(Courthouse News Service)—A federal judge in California has agreed to dismiss a lawsuit filed by religious parents and conservative school districts aimed at blocking a new state law that prohibits school districts from adopting policies that notify parents when a student starts going by a different name or using different pronouns at school.
U.S. District Judge Daniel Calabretta, a Joe Biden appointee, on Friday found the plaintiffs lack standing to sue.
The parents, he wrote in his 16-page ruling, “have not shown that they have suffered or will imminently suffer any form of harm as a result the Act. For example, Plaintiff Parents do not allege that their own child has gone or goes by a different name at school, that their children’s school has deprived the parents of relevant information about their child, or that this is something that is likely to happen in the future.”
As for the school districts, Calbretta wrote, they are “political subdivisions of the state” and therefore “lack standing to challenge state law on federal constitutional grounds,” citing precedent set by the Ninth Circuit.
“We are disappointed with the Court’s ruling and are weighing our options for next steps, including appealing the decision to the Ninth Circuit,” Emily Rae, plaintiffs’ attorney and senior counsel at the Liberty Justice Center, said in a written statement. “We will continue to fight for parents’ rights as the legal guardians of their children.”
California in July 2024 became the first state in the union to ban what LGBTQ+ activists call forced outing, after Governor Gavin Newsom signed Assembly Bill 1955, dubbed the SAFETY Act. The law was passed in part as a response to several school districts that had implemented parental-notification policies, including Chino Valley Unified School District in San Bernardino County. California sued Chino Valley to block the policy, and a judge last year sided with the state.

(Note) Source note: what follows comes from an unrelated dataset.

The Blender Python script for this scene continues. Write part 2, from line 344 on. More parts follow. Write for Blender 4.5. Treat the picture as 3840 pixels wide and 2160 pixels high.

Critics of these parental-notification policies say they lead to discrimination and bullying and that students have the right to be identified by whatever names or pronouns they want. But others argue that changing one’s pronoun is the first step toward gender transitioning — a big decision they say parents have the right to be involved in.
Along with the Orange County Board of Education and the Anderson Union High School District, Chino Valley was among the three school districts to sue in an attempt to overturn AB 1955.
They were joined by eight parents, who say they are “devout Christians and believe that God created man and woman as distinct, immutable genders.” Those parents argue the law interferes with a parent’s right to control their child’s upbringing.
“If a student breaks their arm, hits their head, or develops a fever, the school will immediately tell the student’s parents,” the plaintiffs wrote in their complaint. “If a student expresses a desire to hurt or kill themself, the school will tell the parents. So, too, must a school tell parents if a student has asked the school to participate in that student’s gender transition.”
The plaintiffs also said AB 1955 restricted parents’ First Amendment right to practice their own religion and that it conflicted with a federal law, the Family Educational Rights and Privacy Act.
Aside from ruling that the plaintiffs lacked standing, Calabretta also found that AB 1955 isn’t preempted, because it “has an explicit carveout for any conflict with federal law.”
The judge will let the parents refile an amended version of their complaint — but not the school districts.